%%

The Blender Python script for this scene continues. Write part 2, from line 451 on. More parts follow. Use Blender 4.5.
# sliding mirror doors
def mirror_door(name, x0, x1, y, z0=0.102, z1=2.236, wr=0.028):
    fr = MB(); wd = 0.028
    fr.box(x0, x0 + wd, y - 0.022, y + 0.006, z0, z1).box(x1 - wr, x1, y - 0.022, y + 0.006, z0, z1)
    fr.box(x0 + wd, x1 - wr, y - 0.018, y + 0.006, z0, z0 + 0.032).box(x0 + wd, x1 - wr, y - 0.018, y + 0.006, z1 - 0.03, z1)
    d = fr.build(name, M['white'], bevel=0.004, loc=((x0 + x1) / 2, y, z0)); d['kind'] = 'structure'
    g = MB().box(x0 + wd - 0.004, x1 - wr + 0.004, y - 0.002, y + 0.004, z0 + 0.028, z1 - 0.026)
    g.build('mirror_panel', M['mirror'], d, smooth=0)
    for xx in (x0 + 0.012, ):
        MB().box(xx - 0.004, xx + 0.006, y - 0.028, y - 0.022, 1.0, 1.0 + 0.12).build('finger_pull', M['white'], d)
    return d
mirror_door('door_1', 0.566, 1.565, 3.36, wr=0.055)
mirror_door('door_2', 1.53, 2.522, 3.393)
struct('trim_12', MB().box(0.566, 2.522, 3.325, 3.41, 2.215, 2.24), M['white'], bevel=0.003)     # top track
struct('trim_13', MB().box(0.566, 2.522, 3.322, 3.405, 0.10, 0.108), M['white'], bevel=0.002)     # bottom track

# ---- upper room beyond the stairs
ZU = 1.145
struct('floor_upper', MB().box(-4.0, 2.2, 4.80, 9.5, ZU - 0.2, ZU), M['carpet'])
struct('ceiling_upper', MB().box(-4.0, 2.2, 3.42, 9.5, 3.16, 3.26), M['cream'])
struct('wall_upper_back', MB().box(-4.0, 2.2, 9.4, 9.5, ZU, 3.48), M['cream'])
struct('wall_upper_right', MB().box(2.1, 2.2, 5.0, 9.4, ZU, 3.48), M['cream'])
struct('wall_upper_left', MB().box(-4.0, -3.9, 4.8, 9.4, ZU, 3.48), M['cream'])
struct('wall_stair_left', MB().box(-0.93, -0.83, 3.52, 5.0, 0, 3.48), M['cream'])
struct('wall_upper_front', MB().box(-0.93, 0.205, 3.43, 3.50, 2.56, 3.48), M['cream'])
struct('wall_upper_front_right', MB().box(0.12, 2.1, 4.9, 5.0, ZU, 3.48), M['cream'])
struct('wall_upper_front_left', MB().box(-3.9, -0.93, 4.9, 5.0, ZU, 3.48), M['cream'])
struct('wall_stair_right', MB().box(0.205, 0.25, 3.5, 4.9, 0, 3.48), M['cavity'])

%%

— PROBLEM REQUIREMENTS —
Return the whole listing exactly, with every line included.

— WRITTEN REPLY —
The Blender Python script for this scene continues. Write part 2, from line 451 on. More parts follow. Use Blender 4.5.
# sliding mirror doors
def mirror_door(name, x0, x1, y, z0=0.102, z1=2.236, wr=0.028):
    fr = MB(); wd = 0.028
    fr.box(x0, x0 + wd, y - 0.022, y + 0.006, z0, z1).box(x1 - wr, x1, y - 0.022, y + 0.006, z0, z1)
    fr.box(x0 + wd, x1 - wr, y - 0.018, y + 0.006, z0, z0 + 0.032).box(x0 + wd, x1 - wr, y - 0.018, y + 0.006, z1 - 0.03, z1)
    d = fr.build(name, M['white'], bevel=0.004, loc=((x0 + x1) / 2, y, z0)); d['kind'] = 'structure'
    g = MB().box(x0 + wd - 0.004, x1 - wr + 0.004, y - 0.002, y + 0.004, z0 + 0.028, z1 - 0.026)
    g.build('mirror_panel', M['mirror'], d, smooth=0)
    for xx in (x0 + 0.012, ):
        MB().box(xx - 0.004, xx + 0.006, y - 0.028, y - 0.022, 1.0, 1.0 + 0.12).build('finger_pull', M['white'], d)
    return d
mirror_door('door_1', 0.566, 1.565, 3.36, wr=0.055)
mirror_door('door_2', 1.53, 2.522, 3.393)
struct('trim_12', MB().box(0.566, 2.522, 3.325, 3.41, 2.215, 2.24), M['white'], bevel=0.003)     # top track
struct('trim_13', MB().box(0.566, 2.522, 3.322, 3.405, 0.10, 0.108), M['white'], bevel=0.002)     # bottom track

# ---- upper room beyond the stairs
ZU = 1.145
struct('floor_upper', MB().box(-4.0, 2.2, 4.80, 9.5, ZU - 0.2, ZU), M['carpet'])
struct('ceiling_upper', MB().box(-4.0, 2.2, 3.42, 9.5, 3.16, 3.26), M['cream'])
struct('wall_upper_back', MB().box(-4.0, 2.2, 9.4, 9.5, ZU, 3.48), M['cream'])
struct('wall_upper_right', MB().box(2.1, 2.2, 5.0, 9.4, ZU, 3.48), M['cream'])
struct('wall_upper_left', MB().box(-4.0, -3.9, 4.8, 9.4, ZU, 3.48), M['cream'])
struct('wall_stair_left', MB().box(-0.93, -0.83, 3.52, 5.0, 0, 3.48), M['cream'])
struct('wall_upper_front', MB().box(-0.93, 0.205, 3.43, 3.50, 2.56, 3.48), M['cream'])
struct('wall_upper_front_right', MB().box(0.12, 2.1, 4.9, 5.0, ZU, 3.48), M['cream'])
struct('wall_upper_front_left', MB().box(-3.9, -0.93, 4.9, 5.0, ZU, 3.48), M['cream'])
struct('wall_stair_right', MB().box(0.205, 0.25, 3.5, 4.9, 0, 3.48), M['cavity'])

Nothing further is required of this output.